On December 27, we wrote a blog post regarding the NLRB proposed rule-making to require all employers to post notices advising employees of their rights to engage in union organizing. After a period of public comment, during which about 7,000 responses were submitted to the NLRB, the NLRB has now issued its final rule requiring the posting.

Effective November 14, 2011, all private sector companies covered by the National Labor Relations Act are required to post in the workplace a specific notice advising employees of their rights under the National Labor Relations Act to engage in union organizing, to bargain through a union with their employers, and to refrain from those activities. The notice also gives examples of employer and union conduct which is considered illegal and tells employees of actions they can file with the NLRB to enforce their rights. Here is a link to the NLRB announcement, which includes a copy of the required posting (as an Appendix.)  The NLRB promises that by November 1st, the posting will be available for downloading from the NLRB web site and that hard copies will be available from NLRB Regional Offices. All employers will be required to post the notices in conspicuous areas of the workplace where other employment notices are posted. Also, employers that routinely post notices regarding personnel rules or policies on an Internet or intra-net site will be required to post the new NLRB notice on those sites. However, employers are not required to distribute the notice to employees by email or other technological means. In workplaces where at least 20% of the workforce are not proficient in the English language, translated copies must be posted. The NLRB has indicated they will make copies available in various languages.

There are various possible consequences if an employer fails to post the required notice. A failure to post could result in an extension of the normal six-month statute of limitations for filing an unfair labor practice charge. In other words, if an employer has failed to post the notice, the employer might lose the opportunity to have a charge dismissed based on the regular six-month time limit to file a charge. Second, if an employer fails to post the notice, the NLRB has indicated it might take that into consideration as evidence of an employer’s motive against unionization. That could be a relevant fact in an unfair labor practice charge, such as if an employee were claiming that he or she had been fired because of union activity.
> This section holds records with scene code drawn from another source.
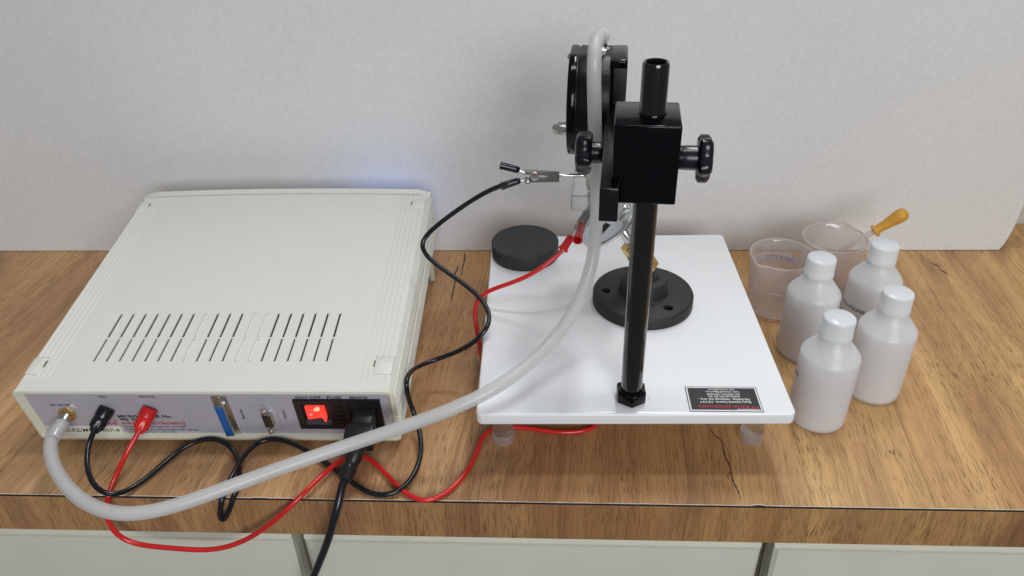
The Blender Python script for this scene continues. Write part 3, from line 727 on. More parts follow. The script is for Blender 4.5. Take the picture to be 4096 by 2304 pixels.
RED = [ (0.0101,0.1850,0.1280), (0.0028,0.1807,0.1226), (-0.0066,0.1765,0.1160), (-0.0160,0.1745,0.1099), (-0.0291,0.1746,0.1022), (-0.0422,0.1776,0.0950), (-0.0557,0.1822,0.0880), (-0.0657,0.1818,0.0820), (-0.0716,0.1815,0.0750), (-0.0732,0.1790,0.0680), (-0.0732,0.1757,0.0580), (-0.0720,0.1715,0.0500), (-0.0697,0.1665,0.0400), (-0.0686,0.1646,0.0200), (-0.0652,0.1537,0.0120), (-0.0486,0.1338,0.0040), (-0.0124,0.1074,0.0030), (0.0287,0.0980,0.0030), (0.0431,0.0916,0.0030), (0.0420,0.0874,0.0030), (0.0332,0.0812,0.0030), (0.0200,0.0772,0.0030), (0.0043,0.0782,0.0030), (-0.0138,0.0821,0.0030), (-0.0287,0.0853,0.0030), (-0.0437,0.0864,0.0030), (-0.0565,0.0823,0.0030), (-0.0615,0.0737,0.0030), (-0.0632,0.0586,0.0030), (-0.0663,0.0393,0.0030), (-0.0748,0.0192,0.0030), (-0.0846,0.0058,0.0030), (-0.0949,-0.0020,0.0030), (-0.1058,-0.0030,0.0030), (-0.1152,0.0016,0.0033), (-0.1260,0.0117,0.0036), (-0.1372,0.0246,0.0040), (-0.1488,0.0365,0.0044), (-0.1601,0.0463,0.0047), (-0.1692,0.0474,0.0049), (-0.1772,0.0431,0.0052), (-0.1855,0.0333,0.0055), (-0.1920,0.0152,0.0100), (-0.2021,-0.0084,0.0120), (-0.2214,-0.0135,-0.0085), (-0.2410,-0.0155,-0.0250), (-0.2612,-0.0160,-0.0386), (-0.2790,-0.0180,-0.0439), (-0.2960,-0.0190,-0.0431), (-0.3125,-0.0190,-0.0401), (-0.3308,-0.0180,-0.0409), (-0.3495,-0.0160,-0.0411), (-0.3587,-0.0165,-0.0340), (-0.3636,-0.0165,-0.0237), (-0.3644,-0.0160,-0.0110), (-0.3635,-0.0145,-0.0026), (-0.3625,-0.0112,0.0035), (-0.3667,0.0017,0.0050), (-0.3663,0.0124,0.0080), (-0.3637,0.0247,0.0130), (-0.3608,0.0372,0.0220), (-0.3529,0.0432,0.0310) ]
HOSE = [ (0.0414,0.2050,0.3120), (0.0412,0.2048,0.3165), (0.0392,0.1970,0.3168), (0.0374,0.1880,0.3208), (0.0351,0.1760,0.3243), (0.0329,0.1610,0.3252), (0.0319,0.1515,0.3192), (0.0315,0.1480,0.3138), (0.0319,0.1470,0.2952), (0.0327,0.1464,0.2798), (0.0336,0.1459,0.2639), (0.0346,0.1451,0.2434), (0.0361,0.1444,0.2222), (0.0376,0.1437,0.2002), (0.0377,0.1430,0.1774), (0.0371,0.1388,0.1654), (0.0356,0.1338,0.1513), (0.0321,0.1280,0.1350), (0.0260,0.1163,0.1224), (0.0180,0.1050,0.1117), (0.0074,0.0930,0.1015), (-0.0050,0.0810,0.0936), (-0.0201,0.0614,0.0908), (-0.0356,0.0458,0.0880), (-0.0543,0.0365,0.0815), (-0.0741,0.0314,0.0740), (-0.1000,0.0253,0.0657), (-0.1284,0.0215,0.0570), (-0.1596,0.0123,0.0510), (-0.1879,0.0021,0.0470), (-0.2157,-0.0081,0.0430), (-0.2422,-0.0198,0.0400), (-0.2677,-0.0326,0.0370), (-0.2849,-0.0394,0.0350), (-0.3028,-0.0443,0.0330), (-0.3215,-0.0464,0.0319), (-0.3387,-0.0439,0.0310), (-0.3577,-0.0358,0.0305), (-0.3776,-0.0233,0.0300), (-0.3961,-0.0080,0.0305), (-0.4127,0.0104,0.0310), (-0.4208,0.0238,0.0318), (-0.4249,0.0348,0.0324), (-0.4267,0.0448,0.0330), (-0.4261,0.0519,0.0345) ]
MAINS = [ (-0.1643,0.0188,0.0240), (-0.1658,0.0139,0.0190), (-0.1664,0.0076,0.0170), (-0.1666,-0.0048,0.0160), (-0.1710,-0.0100,0.0057), (-0.1747,-0.0160,-0.0052), (-0.1793,-0.0200,-0.0187), (-0.1858,-0.0220,-0.0351), (-0.1936,-0.0230,-0.0533), (-0.2004,-0.0240,-0.0687), (-0.2105,-0.0240,-0.0930) ]

def clip(parent, p_wire, p_sleeve_end, jaw, spread, up, mat, matsl):
    # crocodile clip from the wire end towards the jaw tip
    p0, p1, pj = Vector(p_wire), Vector(p_sleeve_end), Vector(jaw)

bl = thing('black_test_lead', 'black banana plug lead looping from CELL socket to the upper electrode clip', 'test lead')
test_plug(bl, w(-0.0893, 0.0040, 0.0400), BLACK[0], M['blackrub'])
b = new(); tube(b, settle(spline([Vector(BLACK[0]) * 0.6 + (w(-0.0893, 0.0040, 0.0400)) * 0.4] + smooth_path(BLACK, 1), 4), 0.00225), 0.00225, 12); obj('wire', b, M['blackrub'], bl)

rl = thing('red_test_lead', 'red banana plug lead from ARTICLE socket passing under the white board to a clip', 'test lead')
test_plug(rl, w(-0.0515, 0.0040, 0.0398), RED[-1], M['redpl'])
b = new(); tube(b, settle(spline(smooth_path(RED, 1) + [Vector(RED[-1]) * 0.6 + w(-0.0515, 0.0040, 0.0398) * 0.4], 4), 0.00215), 0.00215, 12); obj('wire', b, M['redpl'], rl)

def half_shell(bm, length, w0, w1, depth, teeth, mat):
    # stamped U-channel jaw, teeth along its inner edges
    t = bmesh.new(); n = 14; rows = []
    for k in range(n + 1):
        x = length * k / n; ww = w0 + (w1 - w0) * k / n; tz = 0.0006 * (k % 2) if k > n * 0.5 and teeth else 0
        rows.append([t.verts.new(p) for p in ((x, -ww, -tz), (x, -ww, depth * 0.7), (x, -ww * 0.55, depth), (x, ww * 0.55, depth), (x, ww, depth * 0.7), (x, ww, -tz))])
    for A, B in zip(rows, rows[1:]):
        for i in range(5): t.faces.new((A[i], A[i + 1], B[i + 1], B[i]))
    bmesh.ops.solidify(t, geom=t.faces[:], thickness=0.0003)
    return merge(bm, t, mat)
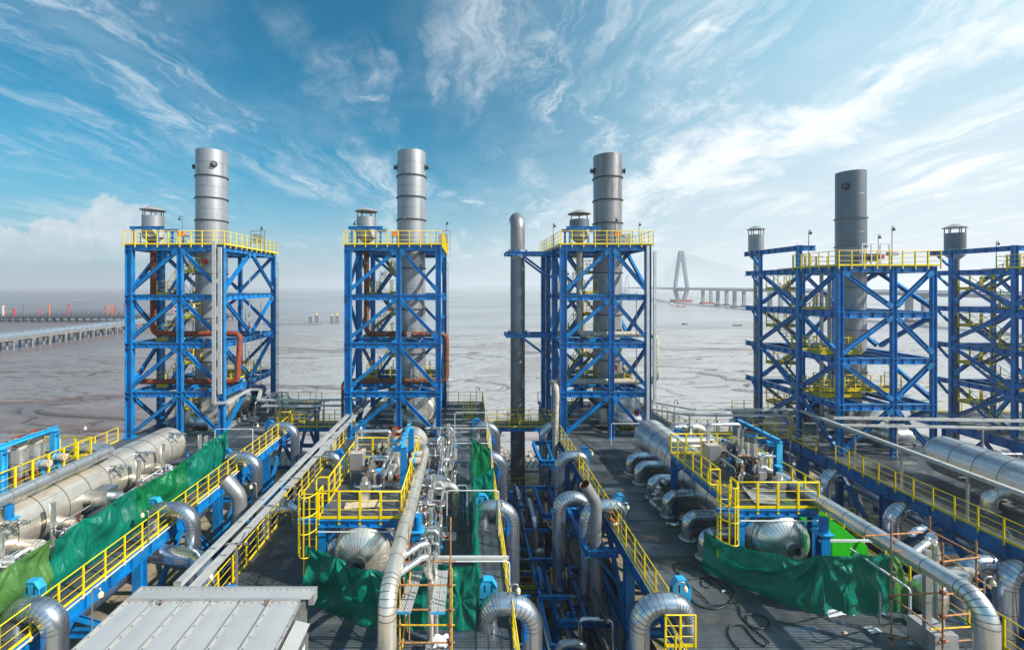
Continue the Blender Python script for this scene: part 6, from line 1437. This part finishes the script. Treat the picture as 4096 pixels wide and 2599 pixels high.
o = T('foil_twin_pipe', 'pair of foil-wrapped elbow pipes with a tall silver leg behind the scaffold planks', 'pipe', (-1.45, 15.0, 0))
for i, (dx, dy, dz) in enumerate(((0, 0, 0), (-.1, .35, .22))):
    pts, j = path([(-2.35+dx, 14.0+dy, 2.75+dz), (-1.55+dx, 14.5+dy, 3.05+dz), (-1.32+dx*.3, 14.7+dy, 3.0+dz), (-1.32+dx*.3, 14.75+dy, 2.3)], .16, 4)
    g = MB(); g.tube(pts, .10, 14); g.build('foil_elbow', ['foil', 'foil'], o)
pts, j = path([(-1.42, 14.75, 2.65), (-1.25, 14.75, 2.2), (-1.25, 14.75, .0)], .2, 4); g = MB(); g.tube(pts, .115, 18, .9, joints=j); g.build('tall_leg', ['cladding_warm', 'seam'], o)
pts, j = path([(-1.12, 15.05, 2.9), (-1.08, 15.05, .0)], .2, 4); g = MB(); g.tube(pts, .09, 16, .9); g.build('rear_leg', ['cladding', 'seam'], o)
o = T('base_box', 'pale box with a crumpled white sheet on it, below the second deck scaffold', 'box', (-1.0, 13.9, 0))
g = MB(); g.box((-1.35, 13.5, .02), (-.75, 14.1, .55)); g.build('casing', 'plate_grey', o)
g = MB(); vs = [(-1.1+.45*u+.04*math.sin(v*9), 13.85+.5*v, .60+.10*noise.noise(V((u*3, v*3, 1)))+.05*abs(math.sin(v*7+u*4))) for u in [i/6 for i in range(7)] for v in [j/6 for j in range(7)]]
g.add(vs, [(i*7+j, i*7+j+1, (i+1)*7+j+1, (i+1)*7+j) for i in range(6) for j in range(6)], 0, True); g.build('crumpled_sheet', 'white_cloth', o)
o = T('scaffold', 'rusty tube scaffold at the lower right behind the fat silver pipe', 'scaffold', (14.2, 14, 0))
P_ = [(3565, 2075, 2556, 14.6), (3771, 2170, 2599, 13.6), (3720, 2064, 2480, 16.0), (3905, 2160, 2360, 15.0)]
for px, pt, pb, Y in P_:
    a = PY(px, pt, Y); pole((a.x, Y, .02), (a.x, Y, a.z), o)
def ph(p, q, y1, y2, mt='rusty_pole'): pole(PY(*p, y1), PY(*q, y2), o, mt, 'ledger')
for p, q, y1, y2 in (((3460, 2142), (3690, 2128), 14.6, 15.4), ((3690, 2105), (3920, 2225), 16.0, 15.0), ((3715, 2252), (3915, 2227), 13.7, 14.9), ((3560, 2382), (3770, 2368), 14.5, 13.7), ((3770, 2378), (3930, 2355), 13.6, 14.9), ((3750, 2465), (3880, 2452), 13.6, 14.4), ((3720, 2515), (3880, 2505), 13.6, 14.4), ((3740, 2567), (3880, 2558), 13.6, 14.4), ((3560, 2552), (3700, 2543), 14.6, 14.8), ((3565, 2385), (3780, 2540), 14.6, 13.6), ((3690, 2160), (3935, 2330), 15.6, 15.0)):
    ph(p, q, y1, y2, 'yellow_pole' if p == (3720, 2515) else 'rusty_pole')
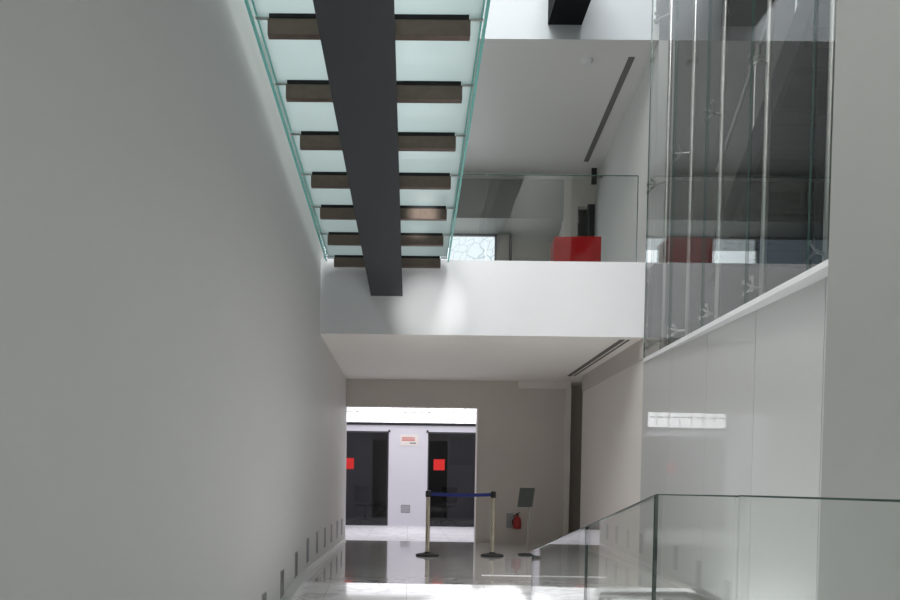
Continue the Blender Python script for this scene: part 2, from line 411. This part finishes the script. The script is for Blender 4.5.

Employers should recognize the potential impact of this notice. At a minimum, the notice places the rights to union organizing very prominently in front of employees who perhaps have not thought of the issue on their own. The notice certainly increases the possibility for interest in union organizing and make employees aware of specific employer conduct that is illegal, increasing the possibility of unfair labor practice charges. Between now and the November 14 required posting date, employers should consider their overall measures for staying union-free. Are workplace policies, benefits, and management/supervisor behavior of the sort that employees are less likely to feel a need for union representation? Have supervisors been made aware of the critical role that they play in providing a workplace where employees will be less likely to feel a need for union representation? Are supervisors aware of the proper, legal way to respond if union organizing activity does happen? Now is an opportune time for companies to re-examine their commitment to these things and establish or continue best measures for union avoidance.